Inflation in India has remained stubbornly high despite the best efforts of the Reserve Bank of India (RBI). The two key measures of inflation, the wholesale price index (WPI) and the consumer price inflation (CPI) have not shown any signs of stabilizing, let alone falling. In the month of November the WPI rose to 14 month high of 7.52%; while the CPI rose to a record 11.24%. The main reason for the persistently high inflation has been rising food prices.

Food inflation accelerated to 19.93% in November from 18.19% in October. It was driven due to a sharp rise in prices of fruits, vegetables, pulses and cereals. This has burnt a big hole in household budgets across the country. What accounts for the high food inflation? A one line answer would be, India's misguided agricultural marketing policies.
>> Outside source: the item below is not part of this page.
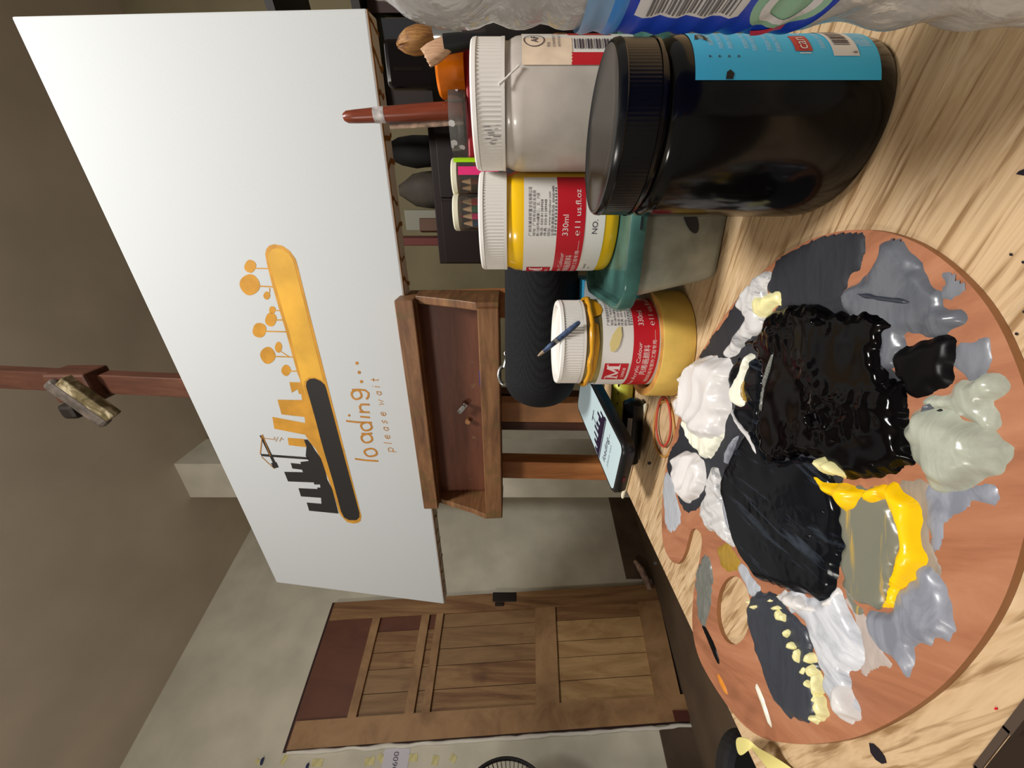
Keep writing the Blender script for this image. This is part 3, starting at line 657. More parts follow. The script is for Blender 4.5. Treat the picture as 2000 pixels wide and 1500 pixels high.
def streak(pts, w, m_, label, h=.0008, base=.004, seed=0):
    P = [Vector(p) for p in pts]; L_, R_ = [], []
    for i, p in enumerate(P):
        t = (P[min(i + 1, len(P) - 1)] - P[max(i - 1, 0)]).normalized(); n = Vector((-t.y, t.x)) * (w / 2 * (1 if 0 < i < len(P) - 1 else .3)); L_.append(tuple(p + n)); R_.append(tuple(p - n))
    dab(L_ + R_[::-1], m_, h, label, base=base, ridge=.3, rag=.0007, edge=.0012, seed=seed, step=.0006)
streak([(1530, 680), (1512, 730), (1504, 780), (1500, 830)], 8, PM['leaf'], 'thin brown grey streak on the black mass', seed=101, base=.0048)
streak([(1436, 800), (1450, 830), (1478, 860), (1494, 900)], 10, PM['lilac'], 'thin whitish streak on the blue black pool', seed=102, base=.0030)
streak([(1424, 905), (1430, 880), (1446, 850)], 9, PM['bluegrey'], 'blue grey streak on the blue black pool', seed=103, base=.0030)
streak([(1418, 960), (1426, 1010), (1440, 1052)], 10, PM['bluegrey'], 'blue grey streak at the pool edge', seed=104, base=.0026)
streak([(1836, 800), (1860, 808), (1884, 800), (1904, 792)], 6, PM['blackm'], 'dark line across the grey green heap', seed=105, base=.0042)
streak([(1806, 814), (1822, 796), (1834, 782)], 14, PM['slate'], 'slate smear on the grey green heap', seed=106, base=.0034)
streak([(1676, 572), (1710, 580), (1760, 586), (1792, 592)], 16, PM['charb'], 'dark streak across the slate paint', seed=107, base=.0026)
streak([(1340, 742), (1352, 738), (1372, 742)], 8, PM['cream'], 'cream streak on the white heap', seed=108, base=.0078)
streak([(1334, 775), (1346, 772), (1350, 800)], 9, PM['cream'], 'cream streak at the white heap edge', seed=109, base=.0070)
streak([(1468, 735), (1462, 765), (1470, 790)], 9, PM['ochre'], 'tan streak on the cream white ridge', seed=110, base=.0042)
dab([(1648, 1165), (1690, 1198), (1722, 1270), (1748, 1304), (1704, 1316), (1680, 1320), (1690, 1250), (1662, 1200)], PM['wash'], .0006, 'thin translucent grey wash', ridge=.3, seed=111)
dab([(1645, 1130), (1672, 1170), (1690, 1186), (1700, 1200), (1670, 1215), (1652, 1180)], PM['olive'], .0009, 'olive smear below the olive patch', ridge=.3, seed=112)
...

The central government procures food grains, mainly rice and wheat, through an open -ended system of minimum support prices (MSP). This artificially distorts the agricultural market by constraining the supply of grains and results in higher prices.

However the centre alone is not the one at fault. As an article in the Business Standard points out, the state governments are equally to blame. They have not reformed their archaic laws with regards to the Agricultural Produce Market Committee (APMC) mechanism These APMCs are very inefficient and add significant mark ups to the price of fruits, vegetables and cereals because of fat commissions paid out to agents. This results in a big difference between wholesale and retail prices.

One possible solution to fix this problem could be to offload surplus stocks that are available in domestic and export markets. By selling this stock at a price higher than the MSP but lower than the market rate, the government can ensure that it finds its way into the hands of the end consumer. This will also reduce food inflation and have the positive effect of reducing the food subsidy bill; thereby helping the government to keep its fiscal deficit in check.

Irrespective of the method that is adopted, it is imperative that food inflation is bough under control quickly. This would result in higher household savings and lower levels of inflation overall. In such a scenario, the RBI may even consider cutting interest rates. Lower interest rates would certainly give the economy a boost. But this will not be possible if food inflation continues to remain high.